Scene script records:
-=-=-
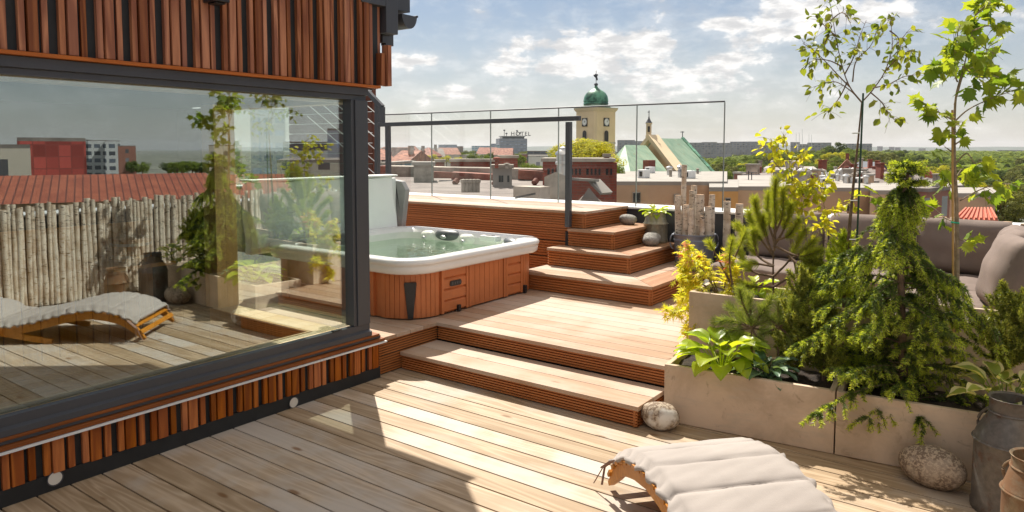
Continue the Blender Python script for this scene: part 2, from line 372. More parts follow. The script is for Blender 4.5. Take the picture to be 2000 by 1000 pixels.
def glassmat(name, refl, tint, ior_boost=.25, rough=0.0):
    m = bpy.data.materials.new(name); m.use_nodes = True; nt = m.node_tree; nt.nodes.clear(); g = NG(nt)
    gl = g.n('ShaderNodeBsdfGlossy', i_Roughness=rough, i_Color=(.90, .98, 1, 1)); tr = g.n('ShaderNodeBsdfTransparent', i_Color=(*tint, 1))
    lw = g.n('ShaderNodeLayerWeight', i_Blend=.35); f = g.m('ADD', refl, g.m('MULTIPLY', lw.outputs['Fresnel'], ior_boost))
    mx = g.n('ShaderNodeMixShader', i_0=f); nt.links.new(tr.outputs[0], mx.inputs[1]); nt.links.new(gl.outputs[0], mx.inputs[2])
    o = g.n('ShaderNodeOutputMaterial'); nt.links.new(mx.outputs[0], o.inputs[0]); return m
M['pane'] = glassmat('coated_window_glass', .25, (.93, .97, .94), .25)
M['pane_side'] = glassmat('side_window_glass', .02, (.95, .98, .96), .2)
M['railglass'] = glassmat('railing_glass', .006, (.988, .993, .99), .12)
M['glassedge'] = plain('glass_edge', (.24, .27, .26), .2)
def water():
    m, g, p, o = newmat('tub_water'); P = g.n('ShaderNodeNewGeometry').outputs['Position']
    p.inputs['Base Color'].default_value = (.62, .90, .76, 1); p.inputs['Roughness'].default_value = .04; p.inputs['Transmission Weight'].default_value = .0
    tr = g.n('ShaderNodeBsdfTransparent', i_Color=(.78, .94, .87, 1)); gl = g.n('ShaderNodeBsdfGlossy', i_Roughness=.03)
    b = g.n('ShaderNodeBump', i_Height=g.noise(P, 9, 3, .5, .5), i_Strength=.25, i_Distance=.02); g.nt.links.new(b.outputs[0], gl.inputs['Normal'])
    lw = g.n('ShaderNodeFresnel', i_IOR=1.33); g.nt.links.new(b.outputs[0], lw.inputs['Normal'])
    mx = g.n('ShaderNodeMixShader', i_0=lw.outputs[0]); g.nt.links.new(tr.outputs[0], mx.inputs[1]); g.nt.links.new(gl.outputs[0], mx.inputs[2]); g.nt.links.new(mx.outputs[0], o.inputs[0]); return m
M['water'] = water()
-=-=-
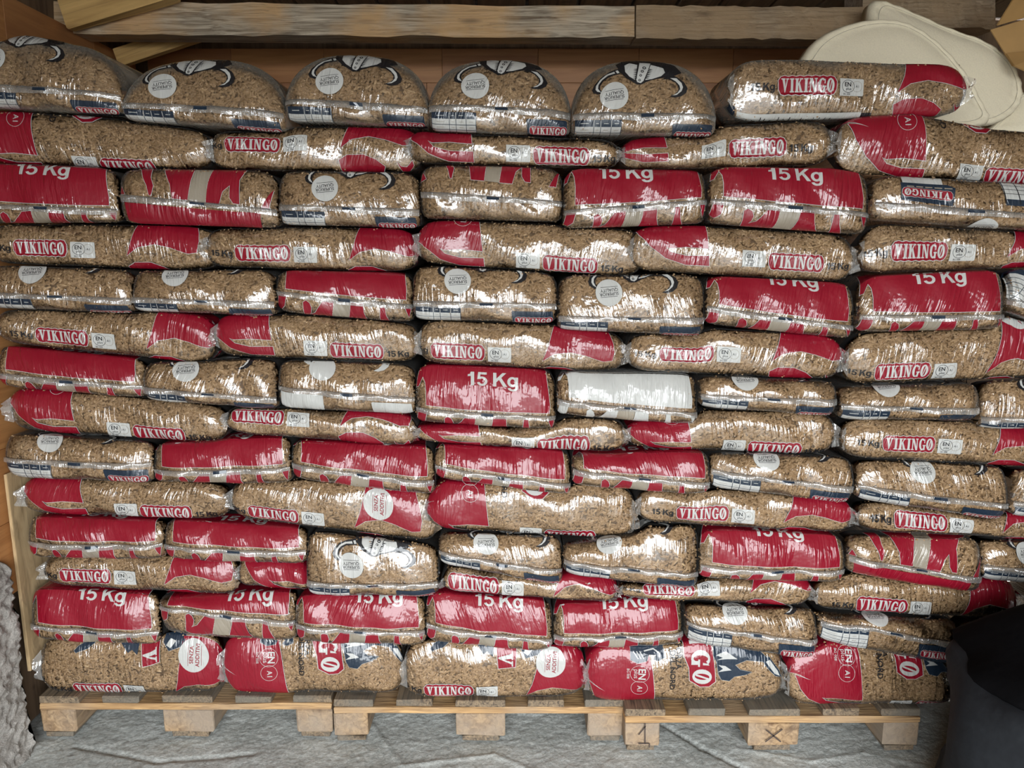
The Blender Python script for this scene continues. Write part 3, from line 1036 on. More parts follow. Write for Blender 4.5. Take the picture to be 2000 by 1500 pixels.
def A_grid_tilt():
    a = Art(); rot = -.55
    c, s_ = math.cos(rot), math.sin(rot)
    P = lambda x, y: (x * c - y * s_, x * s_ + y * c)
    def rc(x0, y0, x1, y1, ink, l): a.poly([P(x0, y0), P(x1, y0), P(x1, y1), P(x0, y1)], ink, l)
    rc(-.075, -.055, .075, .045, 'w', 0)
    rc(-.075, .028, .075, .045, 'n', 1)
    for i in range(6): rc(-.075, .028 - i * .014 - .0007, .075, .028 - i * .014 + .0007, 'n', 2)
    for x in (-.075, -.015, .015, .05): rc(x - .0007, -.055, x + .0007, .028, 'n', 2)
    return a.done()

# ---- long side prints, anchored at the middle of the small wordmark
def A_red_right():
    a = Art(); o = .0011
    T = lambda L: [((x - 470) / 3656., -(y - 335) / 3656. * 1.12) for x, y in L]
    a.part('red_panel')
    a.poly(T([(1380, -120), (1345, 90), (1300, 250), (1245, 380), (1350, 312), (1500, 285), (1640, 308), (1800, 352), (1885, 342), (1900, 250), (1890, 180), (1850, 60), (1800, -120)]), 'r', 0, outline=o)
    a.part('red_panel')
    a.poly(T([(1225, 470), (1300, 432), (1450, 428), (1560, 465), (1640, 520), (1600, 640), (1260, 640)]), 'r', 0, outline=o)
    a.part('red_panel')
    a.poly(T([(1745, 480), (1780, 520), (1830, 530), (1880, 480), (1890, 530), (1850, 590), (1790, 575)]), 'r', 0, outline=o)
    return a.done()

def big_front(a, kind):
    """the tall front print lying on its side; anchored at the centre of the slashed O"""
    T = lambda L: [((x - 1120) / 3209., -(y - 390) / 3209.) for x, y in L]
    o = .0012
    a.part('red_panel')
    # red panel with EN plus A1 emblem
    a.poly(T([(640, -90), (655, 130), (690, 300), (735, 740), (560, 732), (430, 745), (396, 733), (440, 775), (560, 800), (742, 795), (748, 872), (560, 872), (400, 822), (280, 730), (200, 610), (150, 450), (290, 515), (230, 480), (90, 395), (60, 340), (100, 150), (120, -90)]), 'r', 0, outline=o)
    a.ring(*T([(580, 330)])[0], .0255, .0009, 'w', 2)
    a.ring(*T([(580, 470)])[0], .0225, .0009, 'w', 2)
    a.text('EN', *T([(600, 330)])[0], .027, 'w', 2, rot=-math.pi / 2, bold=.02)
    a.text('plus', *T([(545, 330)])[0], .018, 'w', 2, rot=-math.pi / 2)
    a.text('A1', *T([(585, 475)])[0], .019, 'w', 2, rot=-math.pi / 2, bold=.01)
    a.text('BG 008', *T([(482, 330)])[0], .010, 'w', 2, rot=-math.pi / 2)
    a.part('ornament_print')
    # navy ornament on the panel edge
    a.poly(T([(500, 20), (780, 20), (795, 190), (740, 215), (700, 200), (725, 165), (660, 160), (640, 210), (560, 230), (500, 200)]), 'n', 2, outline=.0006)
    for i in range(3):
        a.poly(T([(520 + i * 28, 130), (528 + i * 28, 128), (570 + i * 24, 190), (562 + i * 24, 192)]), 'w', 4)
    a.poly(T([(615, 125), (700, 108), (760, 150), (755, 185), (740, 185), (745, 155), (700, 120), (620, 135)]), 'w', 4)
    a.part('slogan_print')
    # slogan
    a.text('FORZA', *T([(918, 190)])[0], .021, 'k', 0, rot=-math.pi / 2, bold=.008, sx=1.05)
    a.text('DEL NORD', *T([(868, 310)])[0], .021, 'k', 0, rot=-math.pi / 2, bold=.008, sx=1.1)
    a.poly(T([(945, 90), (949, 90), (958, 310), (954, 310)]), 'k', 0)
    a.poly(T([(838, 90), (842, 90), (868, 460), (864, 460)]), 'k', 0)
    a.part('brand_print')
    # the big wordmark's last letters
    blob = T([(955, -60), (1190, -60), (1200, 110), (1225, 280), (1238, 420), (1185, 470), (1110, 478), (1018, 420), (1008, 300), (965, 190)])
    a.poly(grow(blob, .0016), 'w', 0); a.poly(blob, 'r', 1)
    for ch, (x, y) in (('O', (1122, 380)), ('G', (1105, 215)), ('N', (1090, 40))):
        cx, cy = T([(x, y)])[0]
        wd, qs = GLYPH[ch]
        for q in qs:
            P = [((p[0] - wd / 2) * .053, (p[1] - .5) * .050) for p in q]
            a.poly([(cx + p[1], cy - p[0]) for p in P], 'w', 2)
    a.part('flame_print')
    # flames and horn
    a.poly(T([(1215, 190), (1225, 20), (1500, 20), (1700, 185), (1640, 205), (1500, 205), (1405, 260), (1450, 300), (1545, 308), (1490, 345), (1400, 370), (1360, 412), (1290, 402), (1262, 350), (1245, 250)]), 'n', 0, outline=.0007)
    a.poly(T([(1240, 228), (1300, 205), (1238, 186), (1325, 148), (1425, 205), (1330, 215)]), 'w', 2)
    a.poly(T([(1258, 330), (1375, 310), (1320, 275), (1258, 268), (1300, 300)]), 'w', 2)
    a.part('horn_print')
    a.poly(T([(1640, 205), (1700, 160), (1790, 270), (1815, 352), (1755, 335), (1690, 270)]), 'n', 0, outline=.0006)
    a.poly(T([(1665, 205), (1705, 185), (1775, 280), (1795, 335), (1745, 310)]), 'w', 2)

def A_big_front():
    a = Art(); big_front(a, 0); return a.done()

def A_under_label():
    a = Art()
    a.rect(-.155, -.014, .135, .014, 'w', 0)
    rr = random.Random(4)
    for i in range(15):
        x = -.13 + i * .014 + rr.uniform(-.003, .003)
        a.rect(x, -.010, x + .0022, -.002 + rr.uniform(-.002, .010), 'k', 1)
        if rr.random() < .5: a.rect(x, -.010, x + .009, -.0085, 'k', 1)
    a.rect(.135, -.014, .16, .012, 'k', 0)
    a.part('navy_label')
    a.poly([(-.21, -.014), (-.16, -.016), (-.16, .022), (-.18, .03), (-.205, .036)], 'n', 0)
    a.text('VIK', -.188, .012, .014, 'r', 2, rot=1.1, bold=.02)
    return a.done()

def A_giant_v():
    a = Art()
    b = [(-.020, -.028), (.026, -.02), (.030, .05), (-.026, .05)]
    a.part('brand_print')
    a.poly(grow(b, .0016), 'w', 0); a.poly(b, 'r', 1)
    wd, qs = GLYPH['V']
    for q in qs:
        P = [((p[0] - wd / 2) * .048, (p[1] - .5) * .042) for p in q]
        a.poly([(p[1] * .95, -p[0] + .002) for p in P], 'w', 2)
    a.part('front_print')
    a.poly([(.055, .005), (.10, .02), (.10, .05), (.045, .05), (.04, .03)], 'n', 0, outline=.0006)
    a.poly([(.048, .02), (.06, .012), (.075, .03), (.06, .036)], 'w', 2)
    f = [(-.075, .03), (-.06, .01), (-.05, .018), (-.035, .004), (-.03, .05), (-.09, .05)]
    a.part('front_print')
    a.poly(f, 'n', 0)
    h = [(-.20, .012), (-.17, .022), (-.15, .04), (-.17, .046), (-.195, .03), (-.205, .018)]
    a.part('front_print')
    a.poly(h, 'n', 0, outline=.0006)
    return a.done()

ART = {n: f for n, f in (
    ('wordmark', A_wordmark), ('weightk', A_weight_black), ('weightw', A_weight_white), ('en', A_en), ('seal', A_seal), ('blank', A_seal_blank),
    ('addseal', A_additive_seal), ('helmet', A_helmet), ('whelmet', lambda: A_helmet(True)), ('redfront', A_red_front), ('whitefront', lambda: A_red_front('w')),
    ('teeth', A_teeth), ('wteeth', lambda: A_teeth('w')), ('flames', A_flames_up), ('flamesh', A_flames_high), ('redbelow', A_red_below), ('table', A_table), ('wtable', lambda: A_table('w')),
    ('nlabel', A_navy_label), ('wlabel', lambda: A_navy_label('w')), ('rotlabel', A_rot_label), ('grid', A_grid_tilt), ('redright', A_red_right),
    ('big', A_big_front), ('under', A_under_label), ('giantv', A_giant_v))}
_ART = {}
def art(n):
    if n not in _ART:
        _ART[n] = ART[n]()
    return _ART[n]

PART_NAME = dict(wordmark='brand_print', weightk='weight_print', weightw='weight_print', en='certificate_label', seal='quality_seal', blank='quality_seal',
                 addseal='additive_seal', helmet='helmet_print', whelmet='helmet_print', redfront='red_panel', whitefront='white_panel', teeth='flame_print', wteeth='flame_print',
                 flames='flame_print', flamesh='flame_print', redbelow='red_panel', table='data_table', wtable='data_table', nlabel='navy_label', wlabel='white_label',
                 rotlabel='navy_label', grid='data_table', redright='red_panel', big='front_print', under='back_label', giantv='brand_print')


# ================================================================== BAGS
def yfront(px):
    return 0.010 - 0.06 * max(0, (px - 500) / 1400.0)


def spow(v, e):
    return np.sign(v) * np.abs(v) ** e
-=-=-
Task to carry out:
Quote exactly the lines running from the line with "Continue the Blender" through the line with "M['water'] = water()", both ends included, and nothing more.

Written solution:
Continue the Blender Python script for this scene: part 2, from line 372. More parts follow. The script is for Blender 4.5. Take the picture to be 2000 by 1000 pixels.
def glassmat(name, refl, tint, ior_boost=.25, rough=0.0):
    m = bpy.data.materials.new(name); m.use_nodes = True; nt = m.node_tree; nt.nodes.clear(); g = NG(nt)
    gl = g.n('ShaderNodeBsdfGlossy', i_Roughness=rough, i_Color=(.90, .98, 1, 1)); tr = g.n('ShaderNodeBsdfTransparent', i_Color=(*tint, 1))
    lw = g.n('ShaderNodeLayerWeight', i_Blend=.35); f = g.m('ADD', refl, g.m('MULTIPLY', lw.outputs['Fresnel'], ior_boost))
    mx = g.n('ShaderNodeMixShader', i_0=f); nt.links.new(tr.outputs[0], mx.inputs[1]); nt.links.new(gl.outputs[0], mx.inputs[2])
    o = g.n('ShaderNodeOutputMaterial'); nt.links.new(mx.outputs[0], o.inputs[0]); return m
M['pane'] = glassmat('coated_window_glass', .25, (.93, .97, .94), .25)
M['pane_side'] = glassmat('side_window_glass', .02, (.95, .98, .96), .2)
M['railglass'] = glassmat('railing_glass', .006, (.988, .993, .99), .12)
M['glassedge'] = plain('glass_edge', (.24, .27, .26), .2)
def water():
    m, g, p, o = newmat('tub_water'); P = g.n('ShaderNodeNewGeometry').outputs['Position']
    p.inputs['Base Color'].default_value = (.62, .90, .76, 1); p.inputs['Roughness'].default_value = .04; p.inputs['Transmission Weight'].default_value = .0
    tr = g.n('ShaderNodeBsdfTransparent', i_Color=(.78, .94, .87, 1)); gl = g.n('ShaderNodeBsdfGlossy', i_Roughness=.03)
    b = g.n('ShaderNodeBump', i_Height=g.noise(P, 9, 3, .5, .5), i_Strength=.25, i_Distance=.02); g.nt.links.new(b.outputs[0], gl.inputs['Normal'])
    lw = g.n('ShaderNodeFresnel', i_IOR=1.33); g.nt.links.new(b.outputs[0], lw.inputs['Normal'])
    mx = g.n('ShaderNodeMixShader', i_0=lw.outputs[0]); g.nt.links.new(tr.outputs[0], mx.inputs[1]); g.nt.links.new(gl.outputs[0], mx.inputs[2]); g.nt.links.new(mx.outputs[0], o.inputs[0]); return m
M['water'] = water()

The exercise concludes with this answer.